The indictment reveals forensic work that involves service provider logs, Bitcoin transaction tracing, Twitter direct messages, hosting company business records, hacked email, and probably even more direct access to internal Russian office activities.

Ars Technica just posted this detailed report which basically rewrites the indictment as a narrative. It has all the nuts and bolts of the information detailed in the indictment, which is specific at a level of detail that is obviously based on thorough knowledge of Russian activities.

I’m only going to give you one example, but it’s my favorite example.
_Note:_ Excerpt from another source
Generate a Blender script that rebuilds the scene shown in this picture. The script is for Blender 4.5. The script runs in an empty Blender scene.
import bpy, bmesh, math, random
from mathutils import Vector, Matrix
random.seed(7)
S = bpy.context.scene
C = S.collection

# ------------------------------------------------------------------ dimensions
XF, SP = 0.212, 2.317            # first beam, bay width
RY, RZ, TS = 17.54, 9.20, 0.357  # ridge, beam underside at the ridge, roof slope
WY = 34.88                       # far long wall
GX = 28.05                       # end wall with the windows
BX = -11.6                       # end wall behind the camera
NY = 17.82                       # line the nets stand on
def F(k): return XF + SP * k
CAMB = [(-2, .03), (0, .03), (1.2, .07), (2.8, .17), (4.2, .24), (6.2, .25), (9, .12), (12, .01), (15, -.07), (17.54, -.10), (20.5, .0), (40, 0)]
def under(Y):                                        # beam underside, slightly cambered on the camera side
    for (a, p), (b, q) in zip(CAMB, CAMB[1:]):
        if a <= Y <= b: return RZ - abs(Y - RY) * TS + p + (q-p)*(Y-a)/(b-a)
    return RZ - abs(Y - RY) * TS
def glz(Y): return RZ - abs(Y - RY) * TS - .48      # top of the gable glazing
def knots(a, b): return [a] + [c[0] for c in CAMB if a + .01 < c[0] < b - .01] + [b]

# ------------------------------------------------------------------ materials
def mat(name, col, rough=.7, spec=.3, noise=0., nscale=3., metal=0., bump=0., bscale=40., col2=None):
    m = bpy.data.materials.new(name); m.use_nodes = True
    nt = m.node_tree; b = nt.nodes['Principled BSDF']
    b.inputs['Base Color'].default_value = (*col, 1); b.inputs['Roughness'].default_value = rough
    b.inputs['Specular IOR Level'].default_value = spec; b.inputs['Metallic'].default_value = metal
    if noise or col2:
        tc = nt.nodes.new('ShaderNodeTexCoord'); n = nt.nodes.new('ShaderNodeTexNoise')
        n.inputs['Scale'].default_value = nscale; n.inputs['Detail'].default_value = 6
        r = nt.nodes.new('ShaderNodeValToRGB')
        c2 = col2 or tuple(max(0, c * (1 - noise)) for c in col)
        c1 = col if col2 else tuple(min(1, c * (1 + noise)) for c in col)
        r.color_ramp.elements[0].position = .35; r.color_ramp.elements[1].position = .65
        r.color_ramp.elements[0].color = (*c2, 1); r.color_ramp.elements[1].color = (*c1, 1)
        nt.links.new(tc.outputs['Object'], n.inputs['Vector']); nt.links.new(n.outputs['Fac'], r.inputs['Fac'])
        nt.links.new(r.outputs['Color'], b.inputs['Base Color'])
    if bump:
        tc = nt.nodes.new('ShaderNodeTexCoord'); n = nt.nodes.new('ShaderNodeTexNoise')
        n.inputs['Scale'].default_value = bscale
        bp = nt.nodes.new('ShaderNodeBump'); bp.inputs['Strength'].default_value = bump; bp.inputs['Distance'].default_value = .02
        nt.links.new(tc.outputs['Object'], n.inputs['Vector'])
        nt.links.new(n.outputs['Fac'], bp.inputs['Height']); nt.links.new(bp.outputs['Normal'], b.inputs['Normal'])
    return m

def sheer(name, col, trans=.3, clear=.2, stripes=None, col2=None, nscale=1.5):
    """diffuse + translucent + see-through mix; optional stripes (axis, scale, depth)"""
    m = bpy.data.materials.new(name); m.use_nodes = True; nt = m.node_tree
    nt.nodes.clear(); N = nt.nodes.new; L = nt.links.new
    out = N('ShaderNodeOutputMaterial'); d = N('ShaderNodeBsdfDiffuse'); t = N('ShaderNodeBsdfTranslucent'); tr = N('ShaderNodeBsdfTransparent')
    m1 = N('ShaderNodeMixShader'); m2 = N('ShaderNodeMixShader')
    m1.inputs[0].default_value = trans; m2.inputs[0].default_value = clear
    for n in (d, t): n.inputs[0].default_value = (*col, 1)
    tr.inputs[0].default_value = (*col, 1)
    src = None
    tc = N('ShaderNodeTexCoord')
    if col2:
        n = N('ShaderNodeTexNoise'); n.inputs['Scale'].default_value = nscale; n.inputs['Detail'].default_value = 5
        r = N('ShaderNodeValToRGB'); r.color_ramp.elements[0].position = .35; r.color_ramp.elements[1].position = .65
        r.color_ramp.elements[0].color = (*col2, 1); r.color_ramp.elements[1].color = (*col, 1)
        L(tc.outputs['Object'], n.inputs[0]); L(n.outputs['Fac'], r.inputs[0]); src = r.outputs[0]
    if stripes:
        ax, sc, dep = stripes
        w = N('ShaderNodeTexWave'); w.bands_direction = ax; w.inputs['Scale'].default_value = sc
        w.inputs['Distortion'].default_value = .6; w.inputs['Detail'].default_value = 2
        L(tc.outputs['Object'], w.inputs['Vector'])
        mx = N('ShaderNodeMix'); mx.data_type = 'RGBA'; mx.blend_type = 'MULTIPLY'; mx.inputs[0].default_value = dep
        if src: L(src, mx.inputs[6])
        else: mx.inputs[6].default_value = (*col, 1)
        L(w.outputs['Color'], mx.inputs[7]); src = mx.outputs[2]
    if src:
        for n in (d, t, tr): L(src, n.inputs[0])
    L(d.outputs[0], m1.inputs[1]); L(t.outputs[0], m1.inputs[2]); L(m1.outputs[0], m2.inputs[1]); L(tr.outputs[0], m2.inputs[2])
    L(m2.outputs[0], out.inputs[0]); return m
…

At one time there was a question about whether Guccifer 2.0, the source of hacked information provided to Wikileaks, was controlled by the Russians or was an independent hacker. These are paragraphs 41 and 42 of the indictment, comparing the exact searches done by Russians who are identified by name – searches done at a specific time (“between 4:19pm and 4:56pm”), in a specific place, on a specific server. The searches were followed by Guccifer’s first post, two hours later at 7:02pm.

Russia cyberattack - indictment paragraph 41

Russia cyberattack - indictment paragraph 42

Obviously Guccifer was a creation of the Russians. The precision of the times, the identification of the responsible individuals, the specificity of the knowledge of the searches – those are not accidents. They are messages to Russia’s intelligence services about how deeply they have been compromised. We are deeply nested in their systems – just as they are likely deeply nested in ours.

Russian activity falls on a spectrum. Hacking overlaps with manipulation – “meddling” and “interfering” – and the spectrum extends all the way to physical attacks on infrastructure, which may lie ahead. But if you bear in mind the variety of Russian activities, it may help you better understand the charges that have already been brought against Russians and Americans, and perhaps even give you some perspective on Trump’s defensive tweets and the indictments and trials and reports still to come.